Set the listing down again in full, word for word, with the pictures left out.

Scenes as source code
[BEGIN]
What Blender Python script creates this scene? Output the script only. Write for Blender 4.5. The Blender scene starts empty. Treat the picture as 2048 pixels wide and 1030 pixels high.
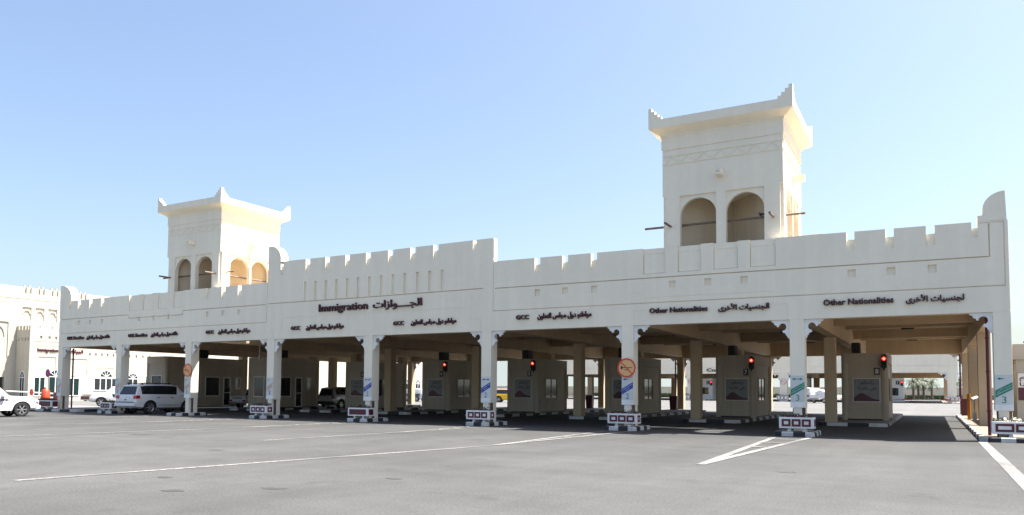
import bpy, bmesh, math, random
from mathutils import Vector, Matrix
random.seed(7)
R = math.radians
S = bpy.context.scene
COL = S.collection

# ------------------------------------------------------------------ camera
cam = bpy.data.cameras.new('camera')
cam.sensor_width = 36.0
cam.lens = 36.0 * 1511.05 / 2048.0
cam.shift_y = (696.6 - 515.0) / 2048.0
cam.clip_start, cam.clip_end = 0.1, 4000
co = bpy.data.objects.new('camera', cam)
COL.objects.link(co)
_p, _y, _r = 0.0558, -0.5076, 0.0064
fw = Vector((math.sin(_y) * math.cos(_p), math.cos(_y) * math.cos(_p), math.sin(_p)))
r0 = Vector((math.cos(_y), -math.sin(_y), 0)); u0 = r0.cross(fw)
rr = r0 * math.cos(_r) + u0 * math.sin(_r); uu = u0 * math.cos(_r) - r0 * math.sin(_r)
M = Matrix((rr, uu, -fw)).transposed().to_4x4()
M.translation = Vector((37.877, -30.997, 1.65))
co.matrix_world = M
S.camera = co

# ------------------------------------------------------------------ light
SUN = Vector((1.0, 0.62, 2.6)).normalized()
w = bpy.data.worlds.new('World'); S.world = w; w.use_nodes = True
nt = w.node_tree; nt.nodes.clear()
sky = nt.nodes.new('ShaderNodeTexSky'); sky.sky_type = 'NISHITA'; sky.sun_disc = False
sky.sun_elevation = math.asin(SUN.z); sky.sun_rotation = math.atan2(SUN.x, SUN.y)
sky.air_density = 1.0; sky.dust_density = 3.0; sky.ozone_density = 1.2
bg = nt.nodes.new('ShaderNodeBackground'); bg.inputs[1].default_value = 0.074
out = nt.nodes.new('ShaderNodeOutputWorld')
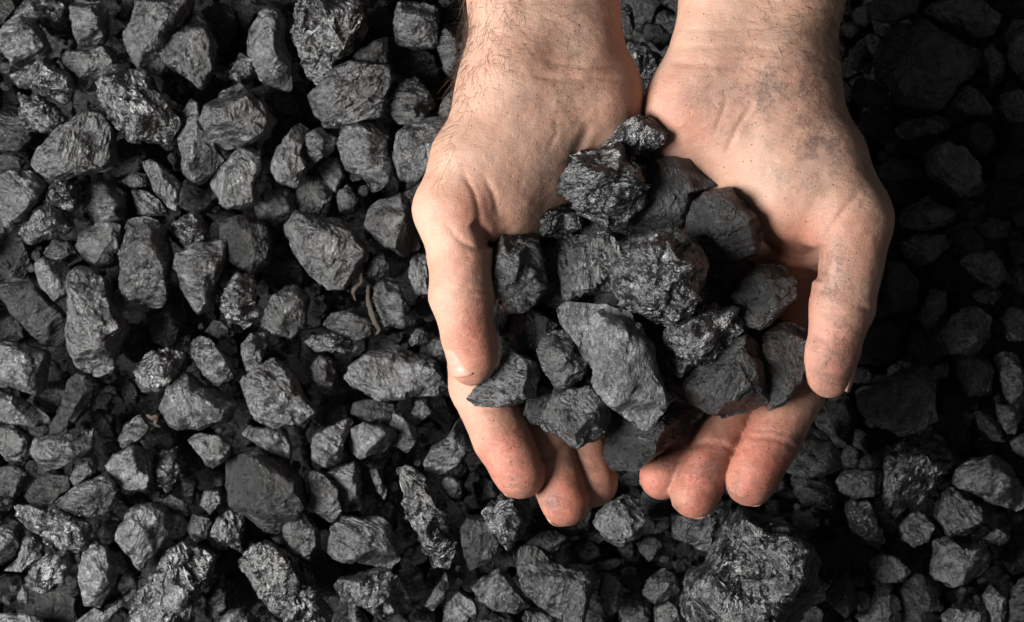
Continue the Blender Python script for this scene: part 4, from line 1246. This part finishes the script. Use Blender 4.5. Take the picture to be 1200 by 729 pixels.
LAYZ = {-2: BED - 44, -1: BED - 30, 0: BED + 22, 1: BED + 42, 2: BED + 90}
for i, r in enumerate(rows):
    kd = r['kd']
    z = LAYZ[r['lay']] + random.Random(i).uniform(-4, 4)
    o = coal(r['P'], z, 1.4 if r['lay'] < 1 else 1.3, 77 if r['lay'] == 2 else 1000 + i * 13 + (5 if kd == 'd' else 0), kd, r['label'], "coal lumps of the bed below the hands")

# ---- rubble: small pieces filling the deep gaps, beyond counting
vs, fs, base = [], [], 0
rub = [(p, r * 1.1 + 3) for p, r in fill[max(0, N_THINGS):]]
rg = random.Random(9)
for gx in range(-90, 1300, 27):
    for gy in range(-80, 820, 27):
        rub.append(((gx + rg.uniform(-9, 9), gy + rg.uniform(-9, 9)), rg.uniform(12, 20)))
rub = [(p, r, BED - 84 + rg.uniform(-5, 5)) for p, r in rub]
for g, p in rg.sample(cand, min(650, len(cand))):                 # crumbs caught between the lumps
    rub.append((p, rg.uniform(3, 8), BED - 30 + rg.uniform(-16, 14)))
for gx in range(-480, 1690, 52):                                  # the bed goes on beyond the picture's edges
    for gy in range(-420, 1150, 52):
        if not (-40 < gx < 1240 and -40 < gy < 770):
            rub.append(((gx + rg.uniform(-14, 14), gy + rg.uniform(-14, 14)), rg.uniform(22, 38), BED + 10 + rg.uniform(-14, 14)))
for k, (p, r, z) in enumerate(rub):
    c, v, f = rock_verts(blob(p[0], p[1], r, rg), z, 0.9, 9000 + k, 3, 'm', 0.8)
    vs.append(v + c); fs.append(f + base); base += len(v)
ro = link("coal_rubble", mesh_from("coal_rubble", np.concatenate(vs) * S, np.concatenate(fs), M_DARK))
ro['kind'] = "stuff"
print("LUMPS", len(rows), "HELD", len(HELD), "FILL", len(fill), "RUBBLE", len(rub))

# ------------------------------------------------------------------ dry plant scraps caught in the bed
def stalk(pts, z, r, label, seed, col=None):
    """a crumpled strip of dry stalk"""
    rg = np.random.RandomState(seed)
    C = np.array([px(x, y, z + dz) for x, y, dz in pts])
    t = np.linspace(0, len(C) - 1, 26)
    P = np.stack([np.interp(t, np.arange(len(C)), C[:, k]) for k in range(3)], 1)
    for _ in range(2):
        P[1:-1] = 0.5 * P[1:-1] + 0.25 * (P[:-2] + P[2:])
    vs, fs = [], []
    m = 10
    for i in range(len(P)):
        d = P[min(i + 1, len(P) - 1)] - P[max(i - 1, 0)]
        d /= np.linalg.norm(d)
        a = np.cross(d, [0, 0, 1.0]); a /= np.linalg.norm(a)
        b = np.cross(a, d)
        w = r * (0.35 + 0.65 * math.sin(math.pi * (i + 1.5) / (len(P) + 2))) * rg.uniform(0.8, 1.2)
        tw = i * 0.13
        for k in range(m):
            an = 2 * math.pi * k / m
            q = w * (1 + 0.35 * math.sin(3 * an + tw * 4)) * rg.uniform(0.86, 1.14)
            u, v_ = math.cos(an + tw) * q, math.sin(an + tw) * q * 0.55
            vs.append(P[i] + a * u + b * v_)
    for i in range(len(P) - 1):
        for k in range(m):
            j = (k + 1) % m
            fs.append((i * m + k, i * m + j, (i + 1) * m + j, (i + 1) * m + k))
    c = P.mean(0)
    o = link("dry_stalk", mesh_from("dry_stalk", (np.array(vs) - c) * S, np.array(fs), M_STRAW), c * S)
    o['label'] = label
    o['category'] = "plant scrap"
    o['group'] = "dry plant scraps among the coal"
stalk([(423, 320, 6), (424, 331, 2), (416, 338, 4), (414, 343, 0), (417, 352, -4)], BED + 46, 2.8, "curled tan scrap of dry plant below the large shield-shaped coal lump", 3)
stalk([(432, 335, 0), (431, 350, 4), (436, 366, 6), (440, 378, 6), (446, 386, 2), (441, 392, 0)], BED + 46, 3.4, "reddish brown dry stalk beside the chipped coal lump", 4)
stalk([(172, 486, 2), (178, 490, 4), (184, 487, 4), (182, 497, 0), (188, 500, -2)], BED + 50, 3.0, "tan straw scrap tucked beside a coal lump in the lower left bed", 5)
[END]
- Solution
What Blender Python script creates this scene? Output the script only. Write for Blender 4.5. The Blender scene starts empty. Treat the picture as 2048 pixels wide and 1030 pixels high.
import bpy, bmesh, math, random
from mathutils import Vector, Matrix
random.seed(7)
R = math.radians
S = bpy.context.scene
COL = S.collection

# ------------------------------------------------------------------ camera
cam = bpy.data.cameras.new('camera')
cam.sensor_width = 36.0
cam.lens = 36.0 * 1511.05 / 2048.0
cam.shift_y = (696.6 - 515.0) / 2048.0
cam.clip_start, cam.clip_end = 0.1, 4000
co = bpy.data.objects.new('camera', cam)
COL.objects.link(co)
_p, _y, _r = 0.0558, -0.5076, 0.0064
fw = Vector((math.sin(_y) * math.cos(_p), math.cos(_y) * math.cos(_p), math.sin(_p)))
r0 = Vector((math.cos(_y), -math.sin(_y), 0)); u0 = r0.cross(fw)
rr = r0 * math.cos(_r) + u0 * math.sin(_r); uu = u0 * math.cos(_r) - r0 * math.sin(_r)
M = Matrix((rr, uu, -fw)).transposed().to_4x4()
M.translation = Vector((37.877, -30.997, 1.65))
co.matrix_world = M
S.camera = co

# ------------------------------------------------------------------ light
SUN = Vector((1.0, 0.62, 2.6)).normalized()
w = bpy.data.worlds.new('World'); S.world = w; w.use_nodes = True
nt = w.node_tree; nt.nodes.clear()
sky = nt.nodes.new('ShaderNodeTexSky'); sky.sky_type = 'NISHITA'; sky.sun_disc = False
sky.sun_elevation = math.asin(SUN.z); sky.sun_rotation = math.atan2(SUN.x, SUN.y)
sky.air_density = 1.0; sky.dust_density = 3.0; sky.ozone_density = 1.2
bg = nt.nodes.new('ShaderNodeBackground'); bg.inputs[1].default_value = 0.074
out = nt.nodes.new('ShaderNodeOutputWorld')
Continue the Blender Python script for this scene: part 4, from line 1246. This part finishes the script. Use Blender 4.5. Take the picture to be 1200 by 729 pixels.
LAYZ = {-2: BED - 44, -1: BED - 30, 0: BED + 22, 1: BED + 42, 2: BED + 90}
for i, r in enumerate(rows):
    kd = r['kd']
    z = LAYZ[r['lay']] + random.Random(i).uniform(-4, 4)
    o = coal(r['P'], z, 1.4 if r['lay'] < 1 else 1.3, 77 if r['lay'] == 2 else 1000 + i * 13 + (5 if kd == 'd' else 0), kd, r['label'], "coal lumps of the bed below the hands")

# ---- rubble: small pieces filling the deep gaps, beyond counting
vs, fs, base = [], [], 0
rub = [(p, r * 1.1 + 3) for p, r in fill[max(0, N_THINGS):]]
rg = random.Random(9)
for gx in range(-90, 1300, 27):
    for gy in range(-80, 820, 27):
        rub.append(((gx + rg.uniform(-9, 9), gy + rg.uniform(-9, 9)), rg.uniform(12, 20)))
rub = [(p, r, BED - 84 + rg.uniform(-5, 5)) for p, r in rub]
for g, p in rg.sample(cand, min(650, len(cand))):                 # crumbs caught between the lumps
    rub.append((p, rg.uniform(3, 8), BED - 30 + rg.uniform(-16, 14)))
for gx in range(-480, 1690, 52):                                  # the bed goes on beyond the picture's edges
    for gy in range(-420, 1150, 52):
        if not (-40 < gx < 1240 and -40 < gy < 770):
            rub.append(((gx + rg.uniform(-14, 14), gy + rg.uniform(-14, 14)), rg.uniform(22, 38), BED + 10 + rg.uniform(-14, 14)))
for k, (p, r, z) in enumerate(rub):
    c, v, f = rock_verts(blob(p[0], p[1], r, rg), z, 0.9, 9000 + k, 3, 'm', 0.8)
    vs.append(v + c); fs.append(f + base); base += len(v)
ro = link("coal_rubble", mesh_from("coal_rubble", np.concatenate(vs) * S, np.concatenate(fs), M_DARK))
ro['kind'] = "stuff"
print("LUMPS", len(rows), "HELD", len(HELD), "FILL", len(fill), "RUBBLE", len(rub))

# ------------------------------------------------------------------ dry plant scraps caught in the bed
def stalk(pts, z, r, label, seed, col=None):
    """a crumpled strip of dry stalk"""
    rg = np.random.RandomState(seed)
    C = np.array([px(x, y, z + dz) for x, y, dz in pts])
    t = np.linspace(0, len(C) - 1, 26)
    P = np.stack([np.interp(t, np.arange(len(C)), C[:, k]) for k in range(3)], 1)
    for _ in range(2):
        P[1:-1] = 0.5 * P[1:-1] + 0.25 * (P[:-2] + P[2:])
    vs, fs = [], []
    m = 10
    for i in range(len(P)):
        d = P[min(i + 1, len(P) - 1)] - P[max(i - 1, 0)]
        d /= np.linalg.norm(d)
        a = np.cross(d, [0, 0, 1.0]); a /= np.linalg.norm(a)
        b = np.cross(a, d)
        w = r * (0.35 + 0.65 * math.sin(math.pi * (i + 1.5) / (len(P) + 2))) * rg.uniform(0.8, 1.2)
        tw = i * 0.13
        for k in range(m):
            an = 2 * math.pi * k / m
            q = w * (1 + 0.35 * math.sin(3 * an + tw * 4)) * rg.uniform(0.86, 1.14)
            u, v_ = math.cos(an + tw) * q, math.sin(an + tw) * q * 0.55
            vs.append(P[i] + a * u + b * v_)
    for i in range(len(P) - 1):
        for k in range(m):
            j = (k + 1) % m
            fs.append((i * m + k, i * m + j, (i + 1) * m + j, (i + 1) * m + k))
    c = P.mean(0)
    o = link("dry_stalk", mesh_from("dry_stalk", (np.array(vs) - c) * S, np.array(fs), M_STRAW), c * S)
    o['label'] = label
    o['category'] = "plant scrap"
    o['group'] = "dry plant scraps among the coal"
stalk([(423, 320, 6), (424, 331, 2), (416, 338, 4), (414, 343, 0), (417, 352, -4)], BED + 46, 2.8, "curled tan scrap of dry plant below the large shield-shaped coal lump", 3)
stalk([(432, 335, 0), (431, 350, 4), (436, 366, 6), (440, 378, 6), (446, 386, 2), (441, 392, 0)], BED + 46, 3.4, "reddish brown dry stalk beside the chipped coal lump", 4)
stalk([(172, 486, 2), (178, 490, 4), (184, 487, 4), (182, 497, 0), (188, 500, -2)], BED + 50, 3.0, "tan straw scrap tucked beside a coal lump in the lower left bed", 5)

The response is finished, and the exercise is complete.